• Given material
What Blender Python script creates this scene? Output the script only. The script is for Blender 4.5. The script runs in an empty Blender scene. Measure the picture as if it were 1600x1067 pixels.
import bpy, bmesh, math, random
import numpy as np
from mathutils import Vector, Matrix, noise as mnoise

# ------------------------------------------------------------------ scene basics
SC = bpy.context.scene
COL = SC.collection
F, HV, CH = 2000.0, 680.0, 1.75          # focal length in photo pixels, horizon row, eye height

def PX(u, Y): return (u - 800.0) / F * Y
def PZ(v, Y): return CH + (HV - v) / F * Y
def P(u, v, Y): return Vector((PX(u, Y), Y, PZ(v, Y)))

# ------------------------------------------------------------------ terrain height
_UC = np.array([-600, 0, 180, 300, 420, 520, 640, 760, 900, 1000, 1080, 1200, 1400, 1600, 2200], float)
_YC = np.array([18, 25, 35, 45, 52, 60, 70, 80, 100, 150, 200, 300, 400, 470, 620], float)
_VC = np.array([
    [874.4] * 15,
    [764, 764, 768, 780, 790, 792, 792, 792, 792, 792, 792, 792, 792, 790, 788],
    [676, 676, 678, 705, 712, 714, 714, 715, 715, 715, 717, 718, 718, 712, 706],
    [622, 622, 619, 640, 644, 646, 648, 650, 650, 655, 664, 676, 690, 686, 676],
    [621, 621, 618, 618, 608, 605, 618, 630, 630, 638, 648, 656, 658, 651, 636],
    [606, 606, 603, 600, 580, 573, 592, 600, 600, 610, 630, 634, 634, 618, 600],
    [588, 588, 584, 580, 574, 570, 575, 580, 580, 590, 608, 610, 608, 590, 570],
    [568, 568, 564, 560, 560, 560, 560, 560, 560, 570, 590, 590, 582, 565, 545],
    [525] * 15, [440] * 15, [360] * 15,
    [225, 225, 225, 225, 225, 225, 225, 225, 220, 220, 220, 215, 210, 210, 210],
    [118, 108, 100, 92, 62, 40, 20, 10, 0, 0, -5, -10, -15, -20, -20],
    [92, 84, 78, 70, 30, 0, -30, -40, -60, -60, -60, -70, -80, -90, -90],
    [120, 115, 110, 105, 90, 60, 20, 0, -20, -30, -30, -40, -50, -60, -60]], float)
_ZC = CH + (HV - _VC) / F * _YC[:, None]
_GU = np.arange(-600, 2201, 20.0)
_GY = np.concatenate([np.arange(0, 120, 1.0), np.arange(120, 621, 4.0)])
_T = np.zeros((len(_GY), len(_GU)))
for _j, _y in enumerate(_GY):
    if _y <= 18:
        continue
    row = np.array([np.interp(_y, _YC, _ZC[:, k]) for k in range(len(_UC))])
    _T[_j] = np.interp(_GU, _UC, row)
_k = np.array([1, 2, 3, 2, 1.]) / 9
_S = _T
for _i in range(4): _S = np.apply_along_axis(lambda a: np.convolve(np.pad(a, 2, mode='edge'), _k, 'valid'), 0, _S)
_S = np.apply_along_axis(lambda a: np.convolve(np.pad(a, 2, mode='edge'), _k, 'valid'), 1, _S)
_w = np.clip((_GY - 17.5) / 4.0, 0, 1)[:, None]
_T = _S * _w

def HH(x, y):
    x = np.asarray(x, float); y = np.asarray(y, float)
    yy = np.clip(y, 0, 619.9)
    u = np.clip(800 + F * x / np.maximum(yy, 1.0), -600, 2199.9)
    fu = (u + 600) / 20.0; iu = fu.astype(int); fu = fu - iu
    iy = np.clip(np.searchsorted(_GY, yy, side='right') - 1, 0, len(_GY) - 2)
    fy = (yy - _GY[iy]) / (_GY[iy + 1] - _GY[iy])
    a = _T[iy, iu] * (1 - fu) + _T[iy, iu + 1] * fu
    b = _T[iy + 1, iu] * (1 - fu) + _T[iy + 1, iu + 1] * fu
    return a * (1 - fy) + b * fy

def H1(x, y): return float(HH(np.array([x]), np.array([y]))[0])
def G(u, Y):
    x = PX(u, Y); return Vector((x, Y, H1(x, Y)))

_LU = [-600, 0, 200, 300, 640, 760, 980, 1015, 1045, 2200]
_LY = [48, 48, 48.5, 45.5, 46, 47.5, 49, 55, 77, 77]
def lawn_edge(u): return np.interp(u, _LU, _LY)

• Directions
Starting with the first line of the data above, copy each line exactly until you reach the line with "F, HV, CH = 2000.0, 680.0, 1.75"; include that line as well.

• Task answer
What Blender Python script creates this scene? Output the script only. The script is for Blender 4.5. The script runs in an empty Blender scene. Measure the picture as if it were 1600x1067 pixels.
import bpy, bmesh, math, random
import numpy as np
from mathutils import Vector, Matrix, noise as mnoise

# ------------------------------------------------------------------ scene basics
SC = bpy.context.scene
COL = SC.collection
F, HV, CH = 2000.0, 680.0, 1.75          # focal length in photo pixels, horizon row, eye height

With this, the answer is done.